Nach dem großen Bruch in der Handlung, der so unerwartet kam, wie ein Schlag ins Gesicht (der es auch für Kara gewesen sein muss), unterstützt diese Perspektive auch die zunehmende Abneigung, die man als Leser gegen Kara entwickelt, da deutlich wird, dass sie tatsächlich unglaublich egoistisch denkt und sich kaum Gedanken darüber macht, was nun aus demjenigen wird, den sie angeblich so liebt. Natürlich ist verständlich, dass sie wie jeder normale Mensch Angst vor dem Tod hat, aber ein deratiges Verhalten hätte man ihr nicht zugetraut, vor allem, da sie selbst mitverantwortlich für ihre Lage ist.

Generell sorgt ihr Charakter für wahre Hass-Attacken während des Lesens, sodass das Mitfiebern mit Jannis, auf dessen Seite man sich schnell schlägt, besonders intensiv wird, da man ihm schließlich Gerechtigkeit wünscht.

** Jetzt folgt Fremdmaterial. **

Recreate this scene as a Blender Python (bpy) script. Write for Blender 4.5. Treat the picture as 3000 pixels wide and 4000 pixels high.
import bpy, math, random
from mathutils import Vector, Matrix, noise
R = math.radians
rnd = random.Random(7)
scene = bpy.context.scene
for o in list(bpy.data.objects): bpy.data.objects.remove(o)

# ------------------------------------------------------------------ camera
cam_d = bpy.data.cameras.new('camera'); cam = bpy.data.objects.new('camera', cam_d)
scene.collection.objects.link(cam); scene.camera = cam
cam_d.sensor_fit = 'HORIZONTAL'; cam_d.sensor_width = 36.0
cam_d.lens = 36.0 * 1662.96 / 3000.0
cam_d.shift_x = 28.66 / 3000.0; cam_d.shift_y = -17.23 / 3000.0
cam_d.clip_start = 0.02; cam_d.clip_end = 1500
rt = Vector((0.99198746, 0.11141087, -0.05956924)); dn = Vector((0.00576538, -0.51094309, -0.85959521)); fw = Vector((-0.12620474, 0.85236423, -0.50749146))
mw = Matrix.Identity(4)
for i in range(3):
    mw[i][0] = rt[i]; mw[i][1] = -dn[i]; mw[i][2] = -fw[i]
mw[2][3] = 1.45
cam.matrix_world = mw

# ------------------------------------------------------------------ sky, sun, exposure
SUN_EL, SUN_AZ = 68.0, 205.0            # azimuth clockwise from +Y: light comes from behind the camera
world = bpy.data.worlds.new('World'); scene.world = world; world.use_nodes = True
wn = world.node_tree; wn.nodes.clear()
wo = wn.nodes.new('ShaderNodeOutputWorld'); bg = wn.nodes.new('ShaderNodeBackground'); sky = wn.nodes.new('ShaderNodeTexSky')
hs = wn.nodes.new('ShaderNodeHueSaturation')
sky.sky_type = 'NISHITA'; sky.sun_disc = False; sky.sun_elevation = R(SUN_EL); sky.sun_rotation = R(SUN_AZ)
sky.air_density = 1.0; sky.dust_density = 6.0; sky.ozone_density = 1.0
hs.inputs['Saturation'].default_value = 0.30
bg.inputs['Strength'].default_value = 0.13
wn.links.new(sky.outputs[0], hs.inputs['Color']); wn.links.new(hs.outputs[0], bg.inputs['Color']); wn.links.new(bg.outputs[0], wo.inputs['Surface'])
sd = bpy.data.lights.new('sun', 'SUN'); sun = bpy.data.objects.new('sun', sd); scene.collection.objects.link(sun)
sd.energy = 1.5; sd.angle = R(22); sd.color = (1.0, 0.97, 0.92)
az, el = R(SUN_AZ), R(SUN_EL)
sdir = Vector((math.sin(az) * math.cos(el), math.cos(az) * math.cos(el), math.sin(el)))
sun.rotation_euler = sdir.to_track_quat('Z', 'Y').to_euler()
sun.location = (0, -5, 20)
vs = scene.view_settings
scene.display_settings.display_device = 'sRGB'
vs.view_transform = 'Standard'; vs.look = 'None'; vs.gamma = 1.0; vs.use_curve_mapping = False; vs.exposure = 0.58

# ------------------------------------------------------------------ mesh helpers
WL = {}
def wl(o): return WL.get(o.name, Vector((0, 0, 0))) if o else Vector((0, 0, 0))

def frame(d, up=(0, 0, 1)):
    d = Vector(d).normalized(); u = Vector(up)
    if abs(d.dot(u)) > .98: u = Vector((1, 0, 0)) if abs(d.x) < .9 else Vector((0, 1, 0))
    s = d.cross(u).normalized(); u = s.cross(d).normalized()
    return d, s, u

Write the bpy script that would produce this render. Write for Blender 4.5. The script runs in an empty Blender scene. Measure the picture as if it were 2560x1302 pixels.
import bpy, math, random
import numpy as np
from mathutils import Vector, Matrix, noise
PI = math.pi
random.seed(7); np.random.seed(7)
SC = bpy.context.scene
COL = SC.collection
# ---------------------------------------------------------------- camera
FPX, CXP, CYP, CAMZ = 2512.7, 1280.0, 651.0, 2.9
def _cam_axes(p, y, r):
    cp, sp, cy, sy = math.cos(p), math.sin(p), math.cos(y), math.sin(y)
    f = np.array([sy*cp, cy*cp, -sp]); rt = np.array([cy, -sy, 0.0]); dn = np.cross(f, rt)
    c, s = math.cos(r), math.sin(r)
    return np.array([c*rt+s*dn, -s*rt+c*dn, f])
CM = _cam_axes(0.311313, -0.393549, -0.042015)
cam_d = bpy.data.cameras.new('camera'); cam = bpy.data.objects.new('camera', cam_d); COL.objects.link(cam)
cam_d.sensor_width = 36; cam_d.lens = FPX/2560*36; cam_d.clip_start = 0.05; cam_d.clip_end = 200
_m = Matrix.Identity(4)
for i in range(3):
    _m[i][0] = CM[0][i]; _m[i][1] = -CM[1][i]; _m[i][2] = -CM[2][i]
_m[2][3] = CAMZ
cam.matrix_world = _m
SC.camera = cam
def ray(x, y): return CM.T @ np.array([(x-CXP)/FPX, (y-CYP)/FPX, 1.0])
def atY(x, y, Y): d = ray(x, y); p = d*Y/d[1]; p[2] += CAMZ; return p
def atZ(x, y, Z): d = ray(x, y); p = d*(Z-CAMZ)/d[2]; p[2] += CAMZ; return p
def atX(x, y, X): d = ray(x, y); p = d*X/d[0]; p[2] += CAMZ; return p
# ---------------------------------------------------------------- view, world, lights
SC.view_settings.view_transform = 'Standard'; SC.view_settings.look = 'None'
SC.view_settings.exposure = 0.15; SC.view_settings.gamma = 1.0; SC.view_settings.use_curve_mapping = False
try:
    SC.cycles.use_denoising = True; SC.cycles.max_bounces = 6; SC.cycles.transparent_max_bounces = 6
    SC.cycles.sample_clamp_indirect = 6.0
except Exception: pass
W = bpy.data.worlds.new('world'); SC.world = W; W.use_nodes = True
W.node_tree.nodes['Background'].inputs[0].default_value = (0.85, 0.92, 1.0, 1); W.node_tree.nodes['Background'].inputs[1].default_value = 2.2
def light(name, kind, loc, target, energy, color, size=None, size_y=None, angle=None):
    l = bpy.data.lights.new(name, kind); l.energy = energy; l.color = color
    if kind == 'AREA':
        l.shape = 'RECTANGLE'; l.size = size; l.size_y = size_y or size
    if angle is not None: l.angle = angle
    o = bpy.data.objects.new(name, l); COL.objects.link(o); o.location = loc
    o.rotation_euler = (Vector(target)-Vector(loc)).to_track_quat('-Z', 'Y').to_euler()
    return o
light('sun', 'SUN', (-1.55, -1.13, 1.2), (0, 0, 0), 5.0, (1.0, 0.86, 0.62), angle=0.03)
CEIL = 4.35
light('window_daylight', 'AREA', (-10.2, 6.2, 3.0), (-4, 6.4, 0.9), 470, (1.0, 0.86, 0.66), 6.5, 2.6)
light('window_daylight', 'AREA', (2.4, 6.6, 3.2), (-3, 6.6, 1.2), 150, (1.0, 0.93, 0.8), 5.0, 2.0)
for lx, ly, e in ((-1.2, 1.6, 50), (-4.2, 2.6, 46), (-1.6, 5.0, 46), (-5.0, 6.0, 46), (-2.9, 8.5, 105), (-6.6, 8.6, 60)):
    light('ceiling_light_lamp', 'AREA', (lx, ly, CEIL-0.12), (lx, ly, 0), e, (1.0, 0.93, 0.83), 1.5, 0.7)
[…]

Irritiert haben mich nur einige wenige Sachen, z.B., dass Jannis nach mehreren Indienreisen nicht früher auf die Idee kommt, dass die mitgebrachte Medizin gegen Karas Magen-Darm-Infektion zu Anfang vielleicht wirkungslos ist und dass die beiden (und auch andere Personen) ohne mit der Wimper zu zucken andauernd irgendwelche Drogen einwerfen. Auch haben mir anfangs Beschreibungen des Äußeren der Protagonisten gefehlt und die Sprache war mir ein wenig zu umgangssprachlich/zu sehr auf Jugendsprache getrimmt, was sich im weiteren Verlauf aber gibt, da die beiden durch die Entwicklung der Dinge reifen, bis sie schließlich nichts mehr auf die leichte Schulter nehmen.

Leider bleiben einige Dinge am Ende offen, aber dadurch, dass Kara versucht, ein paar Dinge in der Welt in Ordnung zu bringen und ihren ursprünglichen Plan aufgibt, gewinnt sie einen Teil Sympathie zurück, was das Ende insofern befriedigend gestaltet.

 

Alles in allem ein interessantes Buch, das zuweilen etwas sex- und drogenlastig ist, dessen starke, runde Charaktere jedoch magnetisch wirken und das einen Mix der verschiedensten Facetten Indiens liefert! Auf jeden Fall lesenwert und eine Anregung, das Thema Körpertausch und Beziehung einmal von einer anderen Seite her zu betrachten, auch wenn der Sprachstil zu Anfang meiner Meinung nach etwas gewöhnungsbedürftig ist, im Gegenzug dafür aber manchmal mit besonders schönen Bildern und Landschaftsbeschreibungen auftrumpft.